Every line in the data below from the one containing "1568 pixels high." down to the one containing "ml, mr = MB(), MB()", both included, must be retyped exactly; no other line is to appear.

start

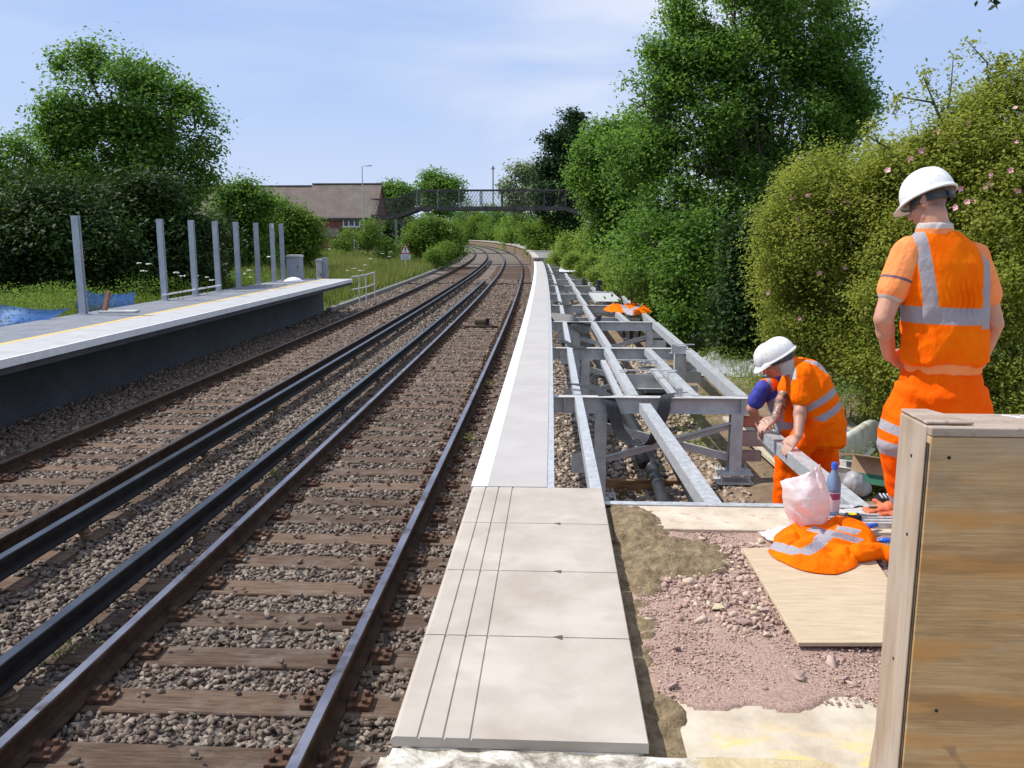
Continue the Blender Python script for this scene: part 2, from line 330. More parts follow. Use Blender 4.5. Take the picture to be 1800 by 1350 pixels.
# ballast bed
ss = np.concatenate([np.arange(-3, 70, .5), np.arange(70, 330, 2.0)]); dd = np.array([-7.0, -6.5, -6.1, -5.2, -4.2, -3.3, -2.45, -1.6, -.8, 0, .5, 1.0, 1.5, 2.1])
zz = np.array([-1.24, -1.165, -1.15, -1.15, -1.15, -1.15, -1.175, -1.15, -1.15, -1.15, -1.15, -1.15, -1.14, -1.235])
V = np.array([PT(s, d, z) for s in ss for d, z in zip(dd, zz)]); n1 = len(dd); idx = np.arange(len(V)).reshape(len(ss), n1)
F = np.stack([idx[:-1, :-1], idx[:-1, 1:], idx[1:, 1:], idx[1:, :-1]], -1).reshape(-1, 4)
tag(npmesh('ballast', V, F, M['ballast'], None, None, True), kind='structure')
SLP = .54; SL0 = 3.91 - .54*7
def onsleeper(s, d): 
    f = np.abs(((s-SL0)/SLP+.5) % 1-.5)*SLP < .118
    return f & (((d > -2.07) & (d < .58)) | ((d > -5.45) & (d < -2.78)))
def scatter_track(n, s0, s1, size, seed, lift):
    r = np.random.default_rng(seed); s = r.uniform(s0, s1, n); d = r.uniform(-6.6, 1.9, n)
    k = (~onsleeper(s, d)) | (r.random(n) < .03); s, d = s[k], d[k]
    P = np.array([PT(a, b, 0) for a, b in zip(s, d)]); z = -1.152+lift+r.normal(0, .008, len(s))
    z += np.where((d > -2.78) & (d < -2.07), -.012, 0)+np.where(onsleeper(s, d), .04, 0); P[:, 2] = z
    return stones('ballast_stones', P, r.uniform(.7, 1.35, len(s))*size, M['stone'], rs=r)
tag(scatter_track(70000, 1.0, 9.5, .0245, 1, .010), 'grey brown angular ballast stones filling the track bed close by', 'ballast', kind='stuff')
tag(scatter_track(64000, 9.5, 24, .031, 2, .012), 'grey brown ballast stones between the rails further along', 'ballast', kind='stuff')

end
start

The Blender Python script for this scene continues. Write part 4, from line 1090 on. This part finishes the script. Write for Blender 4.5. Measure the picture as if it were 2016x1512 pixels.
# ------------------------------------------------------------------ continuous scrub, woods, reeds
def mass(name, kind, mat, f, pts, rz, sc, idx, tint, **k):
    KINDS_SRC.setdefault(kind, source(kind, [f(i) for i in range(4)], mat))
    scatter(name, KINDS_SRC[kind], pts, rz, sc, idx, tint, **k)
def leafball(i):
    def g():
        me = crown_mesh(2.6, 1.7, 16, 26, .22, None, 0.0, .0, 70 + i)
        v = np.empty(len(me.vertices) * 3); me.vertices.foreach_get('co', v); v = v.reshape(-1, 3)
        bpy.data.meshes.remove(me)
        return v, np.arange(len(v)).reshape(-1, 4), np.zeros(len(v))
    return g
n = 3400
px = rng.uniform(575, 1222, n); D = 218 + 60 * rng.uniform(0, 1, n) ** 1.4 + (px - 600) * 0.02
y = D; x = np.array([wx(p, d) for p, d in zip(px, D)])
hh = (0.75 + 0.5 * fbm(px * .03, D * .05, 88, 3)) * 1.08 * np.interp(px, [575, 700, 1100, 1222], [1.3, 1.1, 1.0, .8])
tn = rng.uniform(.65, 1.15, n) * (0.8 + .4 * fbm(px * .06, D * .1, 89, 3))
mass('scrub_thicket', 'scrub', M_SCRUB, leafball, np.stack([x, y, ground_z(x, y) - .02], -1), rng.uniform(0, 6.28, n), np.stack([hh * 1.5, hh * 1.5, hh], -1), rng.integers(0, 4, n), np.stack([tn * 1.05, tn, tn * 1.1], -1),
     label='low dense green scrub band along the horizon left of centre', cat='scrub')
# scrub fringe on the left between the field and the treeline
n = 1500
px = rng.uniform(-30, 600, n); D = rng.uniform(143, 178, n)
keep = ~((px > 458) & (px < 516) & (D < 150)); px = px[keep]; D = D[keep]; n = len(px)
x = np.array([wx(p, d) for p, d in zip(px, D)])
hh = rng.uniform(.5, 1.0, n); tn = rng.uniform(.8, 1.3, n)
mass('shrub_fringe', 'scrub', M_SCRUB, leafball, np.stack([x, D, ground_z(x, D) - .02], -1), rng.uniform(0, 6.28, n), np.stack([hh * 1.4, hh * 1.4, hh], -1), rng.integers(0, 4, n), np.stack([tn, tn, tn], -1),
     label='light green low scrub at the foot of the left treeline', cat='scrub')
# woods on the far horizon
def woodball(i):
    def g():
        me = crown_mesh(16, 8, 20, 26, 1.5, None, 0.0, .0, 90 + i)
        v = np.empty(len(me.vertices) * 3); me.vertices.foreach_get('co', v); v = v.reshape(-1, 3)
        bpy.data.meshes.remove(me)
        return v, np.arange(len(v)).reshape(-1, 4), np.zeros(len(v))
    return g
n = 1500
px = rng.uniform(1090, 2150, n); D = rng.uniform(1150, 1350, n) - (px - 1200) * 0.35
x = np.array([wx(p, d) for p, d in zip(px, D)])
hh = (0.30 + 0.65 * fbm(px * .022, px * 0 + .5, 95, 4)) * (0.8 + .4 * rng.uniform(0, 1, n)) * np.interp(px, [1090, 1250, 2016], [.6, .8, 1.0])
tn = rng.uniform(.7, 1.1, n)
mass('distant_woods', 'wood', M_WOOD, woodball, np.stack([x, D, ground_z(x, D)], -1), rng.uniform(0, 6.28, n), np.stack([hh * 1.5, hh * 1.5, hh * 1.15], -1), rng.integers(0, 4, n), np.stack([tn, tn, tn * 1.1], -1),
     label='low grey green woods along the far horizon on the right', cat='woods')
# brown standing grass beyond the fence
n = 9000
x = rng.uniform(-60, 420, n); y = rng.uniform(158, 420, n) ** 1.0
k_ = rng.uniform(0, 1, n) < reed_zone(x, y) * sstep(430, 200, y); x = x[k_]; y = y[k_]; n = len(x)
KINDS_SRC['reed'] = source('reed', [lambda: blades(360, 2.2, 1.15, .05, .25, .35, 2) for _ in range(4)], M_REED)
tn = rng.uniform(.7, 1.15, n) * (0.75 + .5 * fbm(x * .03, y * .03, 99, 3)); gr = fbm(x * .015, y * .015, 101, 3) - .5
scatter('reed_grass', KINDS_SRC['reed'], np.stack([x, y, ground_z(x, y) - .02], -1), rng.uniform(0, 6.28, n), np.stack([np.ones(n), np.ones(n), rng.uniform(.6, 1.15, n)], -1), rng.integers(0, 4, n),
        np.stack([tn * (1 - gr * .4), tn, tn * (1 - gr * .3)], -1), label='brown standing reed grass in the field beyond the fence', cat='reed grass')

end
start

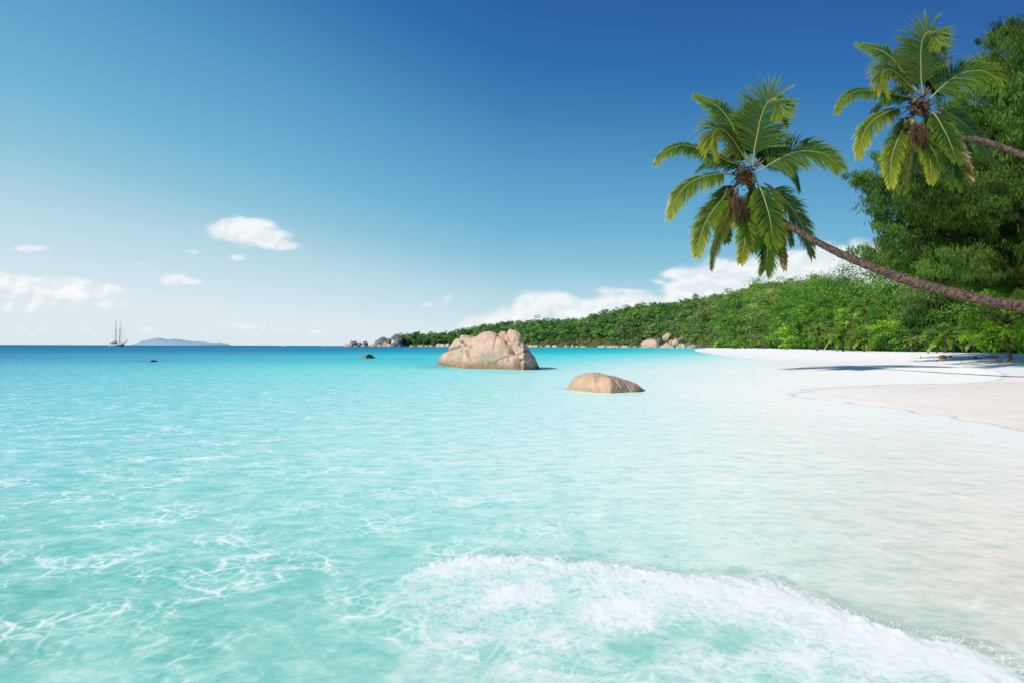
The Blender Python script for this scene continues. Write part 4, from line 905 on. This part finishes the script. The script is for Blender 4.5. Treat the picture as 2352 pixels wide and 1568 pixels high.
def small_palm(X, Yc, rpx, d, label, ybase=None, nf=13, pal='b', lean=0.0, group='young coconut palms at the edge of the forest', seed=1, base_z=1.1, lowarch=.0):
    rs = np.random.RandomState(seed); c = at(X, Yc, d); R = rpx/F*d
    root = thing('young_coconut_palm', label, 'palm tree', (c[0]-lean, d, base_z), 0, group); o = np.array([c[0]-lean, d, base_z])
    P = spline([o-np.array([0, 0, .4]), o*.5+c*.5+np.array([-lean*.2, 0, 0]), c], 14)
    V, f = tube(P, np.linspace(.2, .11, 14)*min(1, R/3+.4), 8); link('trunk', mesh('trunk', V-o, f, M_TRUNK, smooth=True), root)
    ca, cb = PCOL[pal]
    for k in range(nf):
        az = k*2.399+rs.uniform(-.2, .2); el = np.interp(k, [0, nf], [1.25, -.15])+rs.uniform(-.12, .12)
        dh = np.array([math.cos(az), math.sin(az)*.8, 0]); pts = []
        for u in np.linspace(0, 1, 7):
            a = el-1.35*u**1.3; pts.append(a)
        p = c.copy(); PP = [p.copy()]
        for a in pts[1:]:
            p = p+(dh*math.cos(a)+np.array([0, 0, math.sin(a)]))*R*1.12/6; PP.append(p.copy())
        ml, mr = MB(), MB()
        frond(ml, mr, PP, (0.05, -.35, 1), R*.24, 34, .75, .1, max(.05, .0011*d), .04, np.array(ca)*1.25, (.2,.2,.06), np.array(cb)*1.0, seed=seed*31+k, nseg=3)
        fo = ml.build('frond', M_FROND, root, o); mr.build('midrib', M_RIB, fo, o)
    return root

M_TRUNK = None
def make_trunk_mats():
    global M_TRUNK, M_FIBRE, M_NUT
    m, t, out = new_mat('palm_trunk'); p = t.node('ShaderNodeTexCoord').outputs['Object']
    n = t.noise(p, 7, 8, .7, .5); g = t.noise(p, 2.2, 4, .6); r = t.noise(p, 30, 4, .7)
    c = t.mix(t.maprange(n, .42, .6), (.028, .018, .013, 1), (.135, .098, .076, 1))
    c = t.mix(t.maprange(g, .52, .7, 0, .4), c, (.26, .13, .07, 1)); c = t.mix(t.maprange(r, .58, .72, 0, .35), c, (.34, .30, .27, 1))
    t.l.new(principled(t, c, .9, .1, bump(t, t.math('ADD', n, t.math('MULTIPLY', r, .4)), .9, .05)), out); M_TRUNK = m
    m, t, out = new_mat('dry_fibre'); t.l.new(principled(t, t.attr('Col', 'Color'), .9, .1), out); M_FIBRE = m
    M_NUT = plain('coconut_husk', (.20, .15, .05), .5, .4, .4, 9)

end

ANSWER FOR THE TASK
The Blender Python script for this scene continues. Write part 4, from line 905 on. This part finishes the script. The script is for Blender 4.5. Treat the picture as 2352 pixels wide and 1568 pixels high.
def small_palm(X, Yc, rpx, d, label, ybase=None, nf=13, pal='b', lean=0.0, group='young coconut palms at the edge of the forest', seed=1, base_z=1.1, lowarch=.0):
    rs = np.random.RandomState(seed); c = at(X, Yc, d); R = rpx/F*d
    root = thing('young_coconut_palm', label, 'palm tree', (c[0]-lean, d, base_z), 0, group); o = np.array([c[0]-lean, d, base_z])
    P = spline([o-np.array([0, 0, .4]), o*.5+c*.5+np.array([-lean*.2, 0, 0]), c], 14)
    V, f = tube(P, np.linspace(.2, .11, 14)*min(1, R/3+.4), 8); link('trunk', mesh('trunk', V-o, f, M_TRUNK, smooth=True), root)
    ca, cb = PCOL[pal]
    for k in range(nf):
        az = k*2.399+rs.uniform(-.2, .2); el = np.interp(k, [0, nf], [1.25, -.15])+rs.uniform(-.12, .12)
        dh = np.array([math.cos(az), math.sin(az)*.8, 0]); pts = []
        for u in np.linspace(0, 1, 7):
            a = el-1.35*u**1.3; pts.append(a)
        p = c.copy(); PP = [p.copy()]
        for a in pts[1:]:
            p = p+(dh*math.cos(a)+np.array([0, 0, math.sin(a)]))*R*1.12/6; PP.append(p.copy())
        ml, mr = MB(), MB()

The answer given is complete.